For only the third time since 2001, the Reserve Bank has intervened in its own name to try and slow the fall of the Australian dollar following Friday night’s near free-fall in European and US market trading.

The move came as local markets were again rattled by the deposit guarantee story, with the Commonwealth Bank’s shares falling under the $40 mark after its funds management arm, Colonial, revealed that it had joined the move to freeze its mortgage fund.

Colonial has froze daily withdrawals from $3.3 billion worth of funds that have significant investments in mortgages. It brings the total amount of money locked up within investment funds to more than $24 billion. A meeting is being held in Canberra today to discuss the situation and try to find a solution.

The news knocked the CBA shares down to a low of $39.01, a fall of 4.5% and that took the overall market down 2% when a 1% drop had been signalled from the overnight futures market. As the CBA regained ground back over $40, other banks rose and the early losses on the major indices were recovered. Just before 12.30pm, the ASX 200 was down 0.6%.

But in Tokyo, the overall market fell to a 26 year low, as the Nikkei dropped after reports major banks were looking at capital raisings. The last time the Tokyo market was at the current level of 7514 points was back in 1982. Tokyo media outlets also reported that the national Government had boosted its bank capital injection fund five times to around $US110 billion.

Here local investors were worried about the knock on effect the Colonial freeze might have and by the damage the near free-fall in the dollar on Friday night might have locally.

At one stage on Friday night, the Aussie fell more than 12% in the space of an hour or so against the yen, and more than 8% against the US Dollar. London dealers reported there was no liquidity in the $A/yen market and volumes were very thin in the $A/$US market.

An RBA spokesman confirmed the intervention this morning, telling AAP: “We provided some liquidity on Friday night. The FX market was very illiquid.”

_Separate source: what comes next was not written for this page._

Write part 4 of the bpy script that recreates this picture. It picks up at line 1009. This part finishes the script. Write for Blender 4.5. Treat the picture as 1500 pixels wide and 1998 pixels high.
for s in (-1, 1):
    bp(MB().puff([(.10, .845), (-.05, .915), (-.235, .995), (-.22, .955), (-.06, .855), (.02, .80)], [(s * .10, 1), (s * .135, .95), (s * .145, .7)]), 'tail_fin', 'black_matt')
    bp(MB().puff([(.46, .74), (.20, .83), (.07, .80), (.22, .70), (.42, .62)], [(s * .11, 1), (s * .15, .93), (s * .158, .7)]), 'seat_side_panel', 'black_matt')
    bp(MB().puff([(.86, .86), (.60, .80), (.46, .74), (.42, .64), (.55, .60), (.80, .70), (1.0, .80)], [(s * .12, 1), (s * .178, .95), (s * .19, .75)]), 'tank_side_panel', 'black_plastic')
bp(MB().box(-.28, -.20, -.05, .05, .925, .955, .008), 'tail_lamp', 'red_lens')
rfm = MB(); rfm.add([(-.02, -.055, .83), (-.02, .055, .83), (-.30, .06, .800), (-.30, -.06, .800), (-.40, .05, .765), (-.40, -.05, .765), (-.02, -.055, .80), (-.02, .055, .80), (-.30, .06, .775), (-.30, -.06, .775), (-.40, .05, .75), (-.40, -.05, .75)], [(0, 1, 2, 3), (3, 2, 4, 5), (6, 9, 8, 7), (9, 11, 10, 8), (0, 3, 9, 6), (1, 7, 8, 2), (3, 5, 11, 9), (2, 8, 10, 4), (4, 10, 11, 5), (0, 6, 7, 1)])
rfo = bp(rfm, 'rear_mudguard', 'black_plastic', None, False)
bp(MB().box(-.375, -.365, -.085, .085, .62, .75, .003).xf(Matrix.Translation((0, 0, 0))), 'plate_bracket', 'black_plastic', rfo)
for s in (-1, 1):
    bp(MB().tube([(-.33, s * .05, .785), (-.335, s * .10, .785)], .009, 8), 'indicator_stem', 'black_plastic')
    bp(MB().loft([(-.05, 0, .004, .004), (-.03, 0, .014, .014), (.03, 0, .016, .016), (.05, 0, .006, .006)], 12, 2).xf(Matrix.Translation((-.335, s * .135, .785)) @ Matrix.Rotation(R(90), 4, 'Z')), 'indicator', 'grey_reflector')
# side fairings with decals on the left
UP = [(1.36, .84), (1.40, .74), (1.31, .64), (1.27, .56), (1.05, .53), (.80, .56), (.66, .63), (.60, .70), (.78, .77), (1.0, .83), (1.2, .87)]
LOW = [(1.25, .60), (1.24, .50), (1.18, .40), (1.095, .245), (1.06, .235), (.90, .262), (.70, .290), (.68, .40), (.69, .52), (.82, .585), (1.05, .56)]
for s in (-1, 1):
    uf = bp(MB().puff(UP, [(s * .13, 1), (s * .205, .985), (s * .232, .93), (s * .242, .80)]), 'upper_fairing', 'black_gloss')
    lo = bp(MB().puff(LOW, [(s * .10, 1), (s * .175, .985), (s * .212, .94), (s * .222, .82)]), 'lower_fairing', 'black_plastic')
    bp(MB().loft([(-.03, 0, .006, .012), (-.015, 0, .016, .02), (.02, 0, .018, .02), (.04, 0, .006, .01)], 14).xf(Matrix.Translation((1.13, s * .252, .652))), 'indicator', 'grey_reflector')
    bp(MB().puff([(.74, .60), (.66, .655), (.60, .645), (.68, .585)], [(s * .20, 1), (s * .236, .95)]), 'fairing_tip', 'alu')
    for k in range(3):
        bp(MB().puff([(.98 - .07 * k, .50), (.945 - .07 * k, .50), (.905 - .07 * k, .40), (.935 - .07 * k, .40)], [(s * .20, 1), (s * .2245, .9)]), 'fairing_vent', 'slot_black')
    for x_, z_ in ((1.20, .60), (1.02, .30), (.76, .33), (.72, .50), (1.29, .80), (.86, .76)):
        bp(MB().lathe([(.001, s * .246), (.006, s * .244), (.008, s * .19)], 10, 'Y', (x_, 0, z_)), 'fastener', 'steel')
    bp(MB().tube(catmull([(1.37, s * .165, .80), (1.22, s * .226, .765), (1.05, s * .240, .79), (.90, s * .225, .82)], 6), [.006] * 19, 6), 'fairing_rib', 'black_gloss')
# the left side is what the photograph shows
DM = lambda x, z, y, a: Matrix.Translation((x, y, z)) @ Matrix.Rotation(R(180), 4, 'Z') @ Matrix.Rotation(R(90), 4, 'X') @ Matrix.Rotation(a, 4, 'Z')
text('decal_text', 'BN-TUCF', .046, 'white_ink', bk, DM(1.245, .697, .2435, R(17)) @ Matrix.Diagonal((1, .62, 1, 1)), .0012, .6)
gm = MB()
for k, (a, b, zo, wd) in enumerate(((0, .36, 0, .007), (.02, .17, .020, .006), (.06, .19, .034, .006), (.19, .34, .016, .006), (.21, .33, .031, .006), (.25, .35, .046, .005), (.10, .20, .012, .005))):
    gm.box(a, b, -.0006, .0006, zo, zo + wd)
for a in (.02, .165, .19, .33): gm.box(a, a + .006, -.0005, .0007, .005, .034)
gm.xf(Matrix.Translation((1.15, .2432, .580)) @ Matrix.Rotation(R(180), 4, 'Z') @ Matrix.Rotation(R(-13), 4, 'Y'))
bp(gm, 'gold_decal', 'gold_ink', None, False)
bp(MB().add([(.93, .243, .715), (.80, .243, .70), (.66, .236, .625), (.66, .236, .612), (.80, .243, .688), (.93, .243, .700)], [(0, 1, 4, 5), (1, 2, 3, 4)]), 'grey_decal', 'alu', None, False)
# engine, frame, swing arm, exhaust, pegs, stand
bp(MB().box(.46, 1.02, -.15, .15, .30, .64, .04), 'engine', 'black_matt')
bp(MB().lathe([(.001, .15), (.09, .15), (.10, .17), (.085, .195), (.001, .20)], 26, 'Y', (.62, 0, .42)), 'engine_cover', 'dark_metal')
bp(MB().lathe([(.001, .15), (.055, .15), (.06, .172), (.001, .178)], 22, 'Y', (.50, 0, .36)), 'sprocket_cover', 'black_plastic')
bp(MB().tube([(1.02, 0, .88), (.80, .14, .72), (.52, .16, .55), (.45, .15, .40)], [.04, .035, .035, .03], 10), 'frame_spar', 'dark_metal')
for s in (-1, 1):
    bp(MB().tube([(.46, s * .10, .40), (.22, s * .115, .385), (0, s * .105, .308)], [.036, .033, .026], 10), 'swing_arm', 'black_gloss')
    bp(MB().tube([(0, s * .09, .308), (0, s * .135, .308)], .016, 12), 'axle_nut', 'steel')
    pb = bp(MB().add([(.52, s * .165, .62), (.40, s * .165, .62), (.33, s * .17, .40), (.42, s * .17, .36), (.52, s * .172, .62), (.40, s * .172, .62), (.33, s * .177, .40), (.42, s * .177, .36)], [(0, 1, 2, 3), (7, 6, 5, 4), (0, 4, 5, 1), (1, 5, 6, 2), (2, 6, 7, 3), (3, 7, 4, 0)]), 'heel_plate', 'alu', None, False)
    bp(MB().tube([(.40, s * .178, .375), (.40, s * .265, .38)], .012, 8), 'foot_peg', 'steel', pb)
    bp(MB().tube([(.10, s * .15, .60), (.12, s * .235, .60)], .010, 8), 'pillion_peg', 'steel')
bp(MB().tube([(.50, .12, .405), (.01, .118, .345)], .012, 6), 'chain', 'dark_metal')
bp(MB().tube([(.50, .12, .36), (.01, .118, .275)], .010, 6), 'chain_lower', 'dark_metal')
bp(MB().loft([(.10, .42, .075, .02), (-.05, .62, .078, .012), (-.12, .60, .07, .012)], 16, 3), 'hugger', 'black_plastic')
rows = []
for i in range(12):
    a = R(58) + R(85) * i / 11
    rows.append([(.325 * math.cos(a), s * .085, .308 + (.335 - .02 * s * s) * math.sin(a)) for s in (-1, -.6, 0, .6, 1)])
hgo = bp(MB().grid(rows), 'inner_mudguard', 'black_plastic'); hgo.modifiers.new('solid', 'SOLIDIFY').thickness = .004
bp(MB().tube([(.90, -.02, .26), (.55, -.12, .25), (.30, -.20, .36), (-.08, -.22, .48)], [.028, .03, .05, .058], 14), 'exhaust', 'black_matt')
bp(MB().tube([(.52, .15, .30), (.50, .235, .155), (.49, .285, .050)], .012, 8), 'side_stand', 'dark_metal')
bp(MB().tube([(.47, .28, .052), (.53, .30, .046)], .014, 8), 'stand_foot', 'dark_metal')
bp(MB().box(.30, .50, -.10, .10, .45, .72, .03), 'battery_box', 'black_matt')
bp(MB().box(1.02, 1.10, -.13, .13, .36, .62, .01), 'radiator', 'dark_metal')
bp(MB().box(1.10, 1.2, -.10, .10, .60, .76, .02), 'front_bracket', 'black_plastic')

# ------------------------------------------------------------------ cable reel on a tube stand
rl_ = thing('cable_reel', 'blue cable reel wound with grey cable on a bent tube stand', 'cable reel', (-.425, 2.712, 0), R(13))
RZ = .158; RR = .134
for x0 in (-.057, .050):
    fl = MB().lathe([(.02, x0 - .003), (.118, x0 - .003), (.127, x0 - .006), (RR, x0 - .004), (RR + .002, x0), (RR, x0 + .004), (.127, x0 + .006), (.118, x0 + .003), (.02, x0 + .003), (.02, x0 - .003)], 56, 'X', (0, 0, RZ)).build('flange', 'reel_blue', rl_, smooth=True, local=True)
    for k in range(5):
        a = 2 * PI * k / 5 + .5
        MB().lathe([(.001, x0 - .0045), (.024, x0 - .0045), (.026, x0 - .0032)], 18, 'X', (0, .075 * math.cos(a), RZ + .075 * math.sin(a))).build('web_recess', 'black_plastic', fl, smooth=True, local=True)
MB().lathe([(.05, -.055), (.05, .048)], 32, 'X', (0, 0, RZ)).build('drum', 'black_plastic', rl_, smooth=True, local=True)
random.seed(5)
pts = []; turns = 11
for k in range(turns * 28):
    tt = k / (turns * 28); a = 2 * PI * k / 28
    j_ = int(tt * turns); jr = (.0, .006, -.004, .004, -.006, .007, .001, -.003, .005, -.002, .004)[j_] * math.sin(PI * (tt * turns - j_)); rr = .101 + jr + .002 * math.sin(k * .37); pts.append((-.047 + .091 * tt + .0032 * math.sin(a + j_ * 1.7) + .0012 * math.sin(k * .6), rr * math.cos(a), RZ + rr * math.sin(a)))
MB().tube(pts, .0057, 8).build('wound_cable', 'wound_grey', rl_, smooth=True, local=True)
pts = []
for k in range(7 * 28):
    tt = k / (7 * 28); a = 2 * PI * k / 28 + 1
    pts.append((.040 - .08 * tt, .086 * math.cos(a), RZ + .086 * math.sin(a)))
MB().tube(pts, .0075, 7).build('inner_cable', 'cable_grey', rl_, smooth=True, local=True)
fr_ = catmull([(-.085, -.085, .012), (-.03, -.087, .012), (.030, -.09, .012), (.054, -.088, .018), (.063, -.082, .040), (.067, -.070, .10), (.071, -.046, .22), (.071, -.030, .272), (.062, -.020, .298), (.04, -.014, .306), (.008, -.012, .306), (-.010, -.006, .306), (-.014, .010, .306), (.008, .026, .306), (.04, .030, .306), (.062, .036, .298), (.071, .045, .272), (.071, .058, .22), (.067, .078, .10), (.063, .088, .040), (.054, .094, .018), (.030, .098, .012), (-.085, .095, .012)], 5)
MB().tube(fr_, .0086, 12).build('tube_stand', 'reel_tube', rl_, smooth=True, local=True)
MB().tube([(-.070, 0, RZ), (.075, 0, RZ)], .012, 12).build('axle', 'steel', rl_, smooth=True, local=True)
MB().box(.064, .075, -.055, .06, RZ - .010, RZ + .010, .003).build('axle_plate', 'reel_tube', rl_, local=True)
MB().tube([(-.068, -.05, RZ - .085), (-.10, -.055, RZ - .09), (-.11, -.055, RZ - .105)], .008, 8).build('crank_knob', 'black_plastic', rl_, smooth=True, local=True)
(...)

News of the intervention helped steady the Australian dollar this morning. It closed in New York around 62.20 US cents, fell well under the 62 cent level, then recovered that when the RBA’s move became known. The currency also fell to 55.10 Japanese yen during offshore trade, its lowest point since the end of World War II. It was trading around 58.69 just after midday. The falls were the largest seen since the dollar was floated in November, 1983.

“We’re not defending any particular level, we’re providing liquidity,” the spokesman said.

The central bank intervened in the currency market in September 2007, in the early days of the credit crunch, and in 2001, when the Australian dollar fell to an all time low of 48.5 US cents where it bought enough to give it years of consistent profits as it rose to a peak in July of just over 98 US cents.